Wine books that come across the PAVC desk tend to be somewhat academic – either a reference guide, a historical account, or perhaps a collection of essays about different wine topics. Though some read like novels (e.g. The House of Mondavi), almost all are non-fiction. As such, it was with great interest that we cracked open Nose, a recently-released novel by James Conaway, set in a fictitious wine-making valley of California that bears a striking resemblance to Napa.
Conaway does bring non-fiction wine writing experience to the table, with bestseller Napa: The Story of an American Eden and follow-up The Far Side of Eden, both of which dig into the real-life US winemaking capital.
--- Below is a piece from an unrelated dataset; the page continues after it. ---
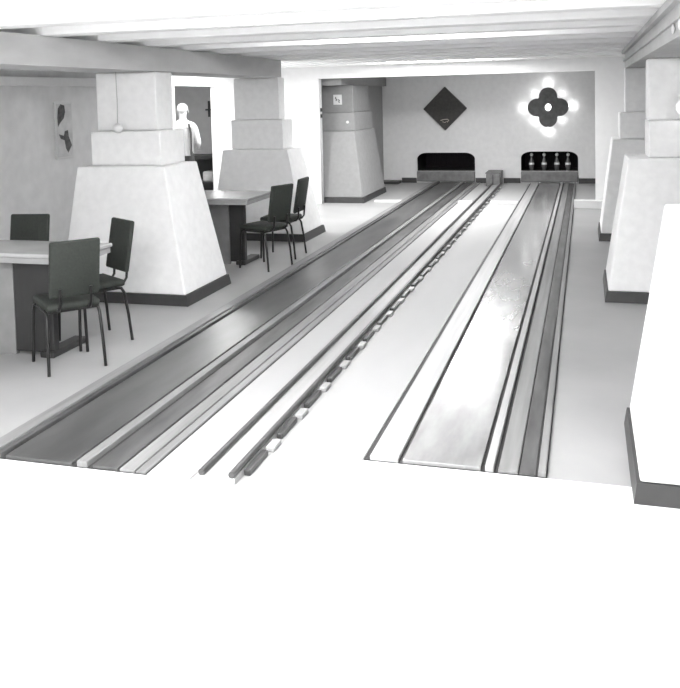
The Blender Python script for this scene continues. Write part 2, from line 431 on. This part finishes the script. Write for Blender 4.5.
# ------------------------------------------------------------------ tables
def table(x1, y0, label, L=1.35, D=.75):
    """x1: lane-side end, y0: near edge"""
    t = thing('table', label, 'table', (x1, y0, 0), 0, 'tables in the left aisle')
    MB().box(-L, 0, 0, D, .715, .745, .008).build('tabletop', table_m, t)
    MB().box(-L + .002, -.012, .012, D - .012, .675, .714, .003).build('edge_band', table_edge, t)
    px0, px1 = (-.57, -.26) if D < .6 else (-.34, -.17)
    py = .16 if D < .6 else D / 2 - .03
    MB().box(px0, px1, py - .03, py + .03, .03, .674, .006).build('post', table_dark, t)
    MB().box(px1 - .10, px1 + .01, py - .06, py + .36, 0, .045, .01).build('foot', table_dark, t)
    MB().box(-L + .02, px0 - .01, py - .02, py + .02, 0, .674, .004).build('front_panel', table_panel, t)
    return t
table(-3.27, 4.86, 'long dark-posted table at the left edge, with three chairs around it', D=.5)
t2 = table(-3.30, 7.98, 'pale-topped table between the two white pillars, two chairs at its end', D=.72)

# ------------------------------------------------------------------ chairs
def make_chair(label):
    """faces +Y"""
    t = thing('chair', label, 'chair', (0, 0, 0), 0, 'dark upholstered chairs in the aisle')
    s = MB(); s.box(-.175, .175, -.18, .20, .405, .455, .018); s.build('seat', chair_fab, t, True)
    b = MB(); rot = Matrix.Translation((0, -.20, .5)) @ Matrix.Rotation(math.radians(10), 4, 'X')
    b.box(-.163, .163, -.018, .018, .0, .38, .014, rot)
    o = b.build('backrest', chair_fab, t, True)
    for s_ in (-1, 1):
        # front leg
        MB().tube([(s_ * .165, .13, .405), (s_ * .168, .165, .395), (s_ * .172, .178, .36), (s_ * .178, .185, .2), (s_ * .185, .19, 0)], .011).build('leg', chair_metal, t, True)
        MB().tube([(s_ * .165, -.10, .405), (s_ * .168, -.145, .395), (s_ * .172, -.165, .36), (s_ * .178, -.19, .2), (s_ * .185, -.21, 0)], .011).build('leg', chair_metal, t, True)
        MB().tube([(s_ * .10, -.12, .404), (s_ * .10, -.20, .415), (s_ * .10, -.225, .45), (s_ * .10, -.235, .56)], .010).build('back_support', chair_metal, t, True)
    MB().box(-.17, .17, -.15, .17, .388, .404, .003).build('seat_frame', chair_metal, t)
    return t
def face(dx, dy): return math.atan2(dy, dx) - PI / 2
ch = make_chair('dark chair seen from behind at the near side of the front table')
ch.location = (-3.36, 4.90, 0); ch.rotation_euler = (0, 0, face(-.76, .65))
dup(ch, (-3.49, 5.42, 0), face(-.54, -.84), 'dark chair at the far corner of the lane end of the front table')
dup(ch, (-4.24, 5.55, 0), face(.15, -1), 'dark chair behind the front table, only its back showing')
dup(ch, (-3.22, 8.22, 0), face(-.93, .36), 'nearer of the two chairs at the second table')
dup(ch, (-3.25, 8.84, 0), face(-1, 0), 'farther, partly hidden chair at the second table')

# ------------------------------------------------------------------ side room: counter, crate, person
t = thing('bar_counter', 'dark counter seen through the doorway behind the standing person', 'counter', (-6.2, 12.5, 0))
MB().box(-.6, .5, 0, .5, .80, .86, .006).build('countertop', table_dark, t)
MB().box(-.6, .5, .05, .5, .40, .43).box(-.6, -.57, .04, .5, 0, .8).box(.47, .5, .04, .5, 0, .8).box(-.6, .5, .46, .49, 0, .8).box(-.6, .5, .04, .5, 0, .06).build('shelf_unit', skirt, t)
tag(MB().box(-5.98, -5.76, 12.58, 12.9, .43, .60, .03).build('crate', mat('pale_crate', .45, .6, .3, (9, 9, 9))), 'pale crate on the shelf under the counter', 'crate')
t = thing('coat_hook', 'dark hook on the grey wall beyond the doorway', 'hook', (-6.75, 14.598, 1.62))
MB().box(-.02, .02, -.02, 0, -.18, .12).box(-.06, .05, -.05, -.02, -.06, -.03).build('hook_body', skirt, t)

def skin_mesh(name, verts, edges, radii, root, sub=2):
    me = bpy.data.meshes.new(name); me.from_pydata(verts, edges, []); me.update()
    o = bpy.data.objects.new(name, me); C.objects.link(o)
    m = o.modifiers.new('s', 'SKIN'); m.use_smooth_shade = True
    lay = me.skin_vertices[0].data if me.skin_vertices else None
    if lay is None:
        bm = bmesh.new(); bm.from_mesh(me); bm.verts.layers.skin.verify(); bm.to_mesh(me); bm.free(); lay = me.skin_vertices[0].data
    for i, r in enumerate(radii):
        lay[i].radius = r if isinstance(r, tuple) else (r, r); lay[i].use_root = (i == root)
    s = o.modifiers.new('u', 'SUBSURF'); s.levels = sub; s.render_levels = sub
    bpy.context.view_layer.update()
    nm = bpy.data.meshes.new_from_object(o.evaluated_get(bpy.context.evaluated_depsgraph_get()))
    bpy.data.objects.remove(o); nm.name = name
    return nm
def make_person(loc, rz):
    t = thing('person', 'person in a white shirt and grey waistcoat standing beyond the doorway', 'person', loc, rz)
    V = []; E = []; Rr = []
    def v(p, r, par=None):
        V.append(p); Rr.append(r)
        if par is not None: E.append((par, len(V) - 1))
        return len(V) - 1
    pel = v((0, 0, .93), (.135, .11)); w = v((0, 0, 1.06), (.125, .10), pel); chs = v((0, .01, 1.25), (.15, .115), w)
    sh = v((0, .0, 1.38), (.12, .09), chs); nk = v((0, .0, 1.46), (.055, .055), sh); hd0 = v((0, .015, 1.53), (.06, .065), nk)
    hd1 = v((0, .02, 1.60), (.075, .09), hd0); hd2 = v((0, .01, 1.65), (.06, .075), hd1)
    for s in (-1, 1):
        hp = v((s * .09, 0, .86), (.09, .09), pel); kn = v((s * .10, .02, .48), (.06, .06), hp); an = v((s * .10, -.01, .09), (.04, .04), kn)
        he = v((s * .10, 0, .045), (.04, .035), an); v((s * .11, .15, .035), (.038, .028), he)
        so = v((s * .17, 0, 1.36), (.058, .058), sh); el = v((s * .23, .03, 1.09), (.043, .043), so); wr = v((s * .19, .24, 1.0), (.028, .026), el)
        pm_ = v((s * .18, .31, .985), (.034, .018), wr)
        for k, (dx, ln) in enumerate(((-.03, .065), (-.01, .078), (.01, .073), (.03, .058))):
            a = v((s * .18 + dx, .35, .98), (.009, .009), pm_); bq = v((s * .18 + dx, .35 + ln * .5, .972), (.0085, .0085), a); v((s * .18 + dx, .35 + ln, .955), (.0075, .0075), bq)
        a = v((s * .18 - s * .045, .30, .975), (.010, .010), pm_); v((s * .18 - s * .06, .335, .965), (.0085, .0085), a)
    me = skin_mesh('body', V, E, Rr, 0)
    for m_ in (skin_m, shirt_m, cloth_dark): me.materials.append(m_)
    for p in me.polygons:
        c = p.center
        if c.z < .95 and not (c.y > .2 and c.z > .85): p.material_index = 2
        elif c.z > 1.455 or (c.y > .225 and c.z < 1.05): p.material_index = 0
        else: p.material_index = 1
        p.use_smooth = True
    o = bpy.data.objects.new('body', me); C.objects.link(o); o.parent = t
    h = MB().sphere((0, -.012, 1.635), .098, (.86, 1.02, .85)); 
    for vv in list(h.bm.verts):
        if vv.co.y > .055 and vv.co.z < 1.66: vv.co.y = .05
    h.build('hair', hair_m, t, True)
    f = MB()
    f.sphere((0, .108, 1.585), .013, (.8, 1.1, 1.4)); f.build('nose', skin_m, t, True)
    [MB().sphere((q, .098, 1.607), .008).build('eye', cloth_dark, t, True) for q in (-.03, .03)]
    MB().sphere((0, .098, 1.548), .02, (1.1, .3, .25)).build('mouth', mat('lips', .25, .6), t, True)
    [MB().sphere((q, .01, 1.59), .022, (.4, .7, 1.2)).build('ear', skin_m, t, True) for q in (-.085, .085)]
    ve = MB()
    prof = [((.150, .125), .90), ((.150, .125), 1.0), ((.145, .118), 1.08), ((.168, .135), 1.2), ((.168, .135), 1.28), ((.14, .118), 1.335)]
    rings = [[ve.bm.verts.new((a * math.cos(2 * PI * k / 24), b_ * math.sin(2 * PI * k / 24) + .005, z)) for k in range(24)] for (a, b_), z in prof]
    for a, b_ in zip(rings, rings[1:]):
        for k in range(24): ve.bm.faces.new((a[k], a[(k + 1) % 24], b_[(k + 1) % 24], b_[k]))
    ve.build('waistcoat', vest_m, t, True)
    MB().tube([(.10, -.125, 1.40), (.13, -.135, 1.25), (.13, -.128, 1.1), (.125, -.13, .92)], .016, 8).build('strap', cloth_dark, t, True)
    return t
make_person((-6.01, 12.02, 0), math.radians(20))

# ------------------------------------------------------------------ lamps
def area(name, loc, sx, sy, power, rot=(0, 0, 0), parent=None):
    l = bpy.data.lights.new(name, 'AREA'); l.shape = 'RECTANGLE'; l.size = sx; l.size_y = sy; l.energy = power
    o = bpy.data.objects.new(name, l); C.objects.link(o); o.location = loc; o.rotation_euler = rot
    if parent: o.parent = parent
    return o
def fixture(x, y, z, L, power, label, tm=cover_m, along='x', bare=False):
    t = thing('ceiling_light', label, 'ceiling light', (x, y, z), 0 if along == 'x' else PI / 2, 'tube lights under the ceiling')
    if bare:
        MB().tube([(-L / 2, 0, 0), (L / 2, 0, 0)], .019, 12).build('tube', tube_m, t, True)
        MB().box(-L / 2 - .02, -L / 2, -.02, .02, -.02, .07).build('holder', white_m, t); MB().box(L / 2, L / 2 + .02, -.02, .02, -.02, .07).build('holder', white_m, t)
        return t
    MB().box(-L / 2, L / 2, -.09, .09, .03, .055, .006).build('housing', white_m, t)
    MB().box(-L / 2 + .02, L / 2 - .02, -.075, .075, -.025, .029, .02).build('diffuser', tm, t)
    if power: area('lamp_glow', (0, 0, -.035), L - .1, .13, power, (0, 0, 0), t)
    return t
fixture(-2.1, 12.35, 2.27, 1.7, 40, 'glaring tube light under the joists before the wide opening')
fixture(-1.5, 2.3, 2.18, 1.5, 60, 'tube light over the near end of the lanes')
fixture(-1.5, .3, 2.18, 1.5, 60, 'tube light behind the photographer')
for yy, lb in ((4.84, 'unseen bare tube added between the joists nearest the camera'), (7.06, 'unseen bare tube added between the joists over the middle of the lanes')):
    fixture(-1.6, yy, 2.285, 1.5, 0, lb, bare=True)  # unseen tubes, added to brighten joists and ceiling
fixture(-4.85, 11.3, 2.16, 1.2, 25, 'tube light in the left aisle by the doorway', along='y')
fixture(-1.6, 14.0, 2.24, 1.2, 9, 'tube light hidden behind the wall over the opening')
fixture(-6.9, 11.2, 2.30, 1.2, 16, 'tube light in the room beyond the doorway')

w = bpy.data.worlds.new('World'); bpy.context.scene.world = w; w.use_nodes = True
w.node_tree.nodes['Background'].inputs[0].default_value = (.5, .5, .5, 1); w.node_tree.nodes['Background'].inputs[1].default_value = .3

# ------------------------------------------------------------------ camera
F, CX, CY, yaw, pitch, roll = 850., 340., 152.424, .28198, -.06478, -.02322
f = Vector((-math.sin(yaw) * math.cos(pitch), math.cos(yaw) * math.cos(pitch), math.sin(pitch)))
r = f.cross(Vector((0, 0, 1))).normalized(); u = r.cross(f)
c_, s_ = math.cos(roll), math.sin(roll)
rr = r * c_ + u * s_; uu = -r * s_ + u * c_
cam = bpy.data.cameras.new('camera'); co = bpy.data.objects.new('camera', cam); C.objects.link(co)
M = Matrix((rr, uu, -f)).transposed().to_4x4(); M.translation = Vector((0, 0, 1.75)); co.matrix_world = M
cam.sensor_fit = 'HORIZONTAL'; cam.sensor_width = 36; cam.lens = F * 36 / 680
cam.shift_x = 0; cam.shift_y = -(344 - CY) / 680
cam.clip_start = .05
S = bpy.context.scene; S.camera = co
S.view_settings.view_transform = 'Standard'; S.view_settings.look = 'None'; S.view_settings.gamma = 1; S.view_settings.exposure = 1.3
With Nose, however, he takes a decidedly more casual tone, playfully mocking the politics and personalities of the valley and the soap operas their lives often become.
The story’s MacGuffin is the delivery of a mysterious, unlabeled bottle to Clyde Craven-Jones (aka “CJ”), the world’s foremost wine critic, whose unabashed love of big, bold wines has reverberated throughout the wine world and inspired many wines aimed at his palate. (Sound familiar? He also publishes a paper newsletter.) This mystery wine is the first ever American wine to receive a 20-point score (the best possible), but CJ doesn’t know who made it. The ensuing quest to identify said wine, led by protagonist and valley newcomer Lester Breeden, weaves its way in and out of the lives of the biggest characters in the valley.
Much like CJ’s preferred quaff, this book is made for easy consumption.